Office Ergonomics Reference Guide

Section 8


Working remotely presents challenges due to the variety of locations a person may choose to conduct their work.

These may include:

Icon depicting a temporary or secondary office location
Temporary or secondary office location

Boardroom or kitchen table

Motor vehicle or couch

While working remotely, or utilizing a mobile workstation, the following should be considered:

Work Area

• Choose a dedicated workspace where an office desk environment can be replicated as closely as possible.

• Select a work area that is private, quiet, and preferably away from areas of high traffic flow.

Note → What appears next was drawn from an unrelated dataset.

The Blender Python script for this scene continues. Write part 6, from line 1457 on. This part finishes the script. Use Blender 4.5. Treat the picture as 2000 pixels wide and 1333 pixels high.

• Ensure the work area has sufficient lighting.
(See Additional Considerations – Lighting).

• Adequate power supply should be available for all required equipment.

Work Surface

• Should be solid enough to support all of the equipment and materials the user requires.
(See Work Surfaces – Workstation Configurations).

• An acceptable remote work surface may be a desk, table, counter top (as long as it fits the desired requirements), workbench, etc.

• Should be positioned in order to utilize the available light source optimally
(See Additional Considerations – Lighting).


• A fully adjustable office chair should be utilized if possible
(See Chairs).

• If a fully adjustable office chair is not available, try a variety of chairs or sitting devices to see which one fits best.

• Be sure the chair has a stable base and a backrest.

• The height of the chair should attempt to place the elbows at or slightly above the work surface while maintaining a neutral sitting posture.

• If the chair fit deviates substantially in depth, height, width, or overall size from that required by the user, the chair fit should be modified by using external materials:

Illustration showing ways of adjusting for an office chair that is too high

– If the chair height is too low, placing soft cushioned materials (such as pillows, towels, etc.) between the user and the seat pan will lift the user higher.

Illustration showing use of other material to adjust height of a chair

– If the chair height is too high, the user should utilize a footrest (or a modified footrest such as a box or crate) to obtain neutral sitting postures.
(See External Equipment and Accessories – Footrests).

– If the seat pan is too large, placing soft cushioned materials (such as pillows, towels, etc.) between the user and the backrest will bring the user forward.

Computer, Monitor, and External Equipment

Remote (mobile) workstations generally involve the use of either a laptop computer, a cellular telephone, or a tablet.

These devices should be utilized with additional external equipment (monitor, keyboard, mouse, etc.) as often as possible.
(See External Equipment and Accessories and Technology: Laptops, Mobile Telephones, and Tablets).

Remote Work Additional Considerations

Icon depicting remote vs traditional work arrangements

Treat remote or mobile work similar to traditional office work.

Keep a routine with regular start and stop times as well as regularly scheduled breaks.

Work while standing or moving periodically if possible.
(See Sit / Stand Workstations and Additional Considerations).

Take additional  “movement” breaks every 20-30 minutes.
(See Additional ConsiderationsPostural Variation and Movement).

Icon depicting a person walking around while taking a phone call

Schedule work tasks to allow for additional postural changes (e.g. take phone calls while standing or walking; alternate between computer tasks and reading/writing tasks, etc.)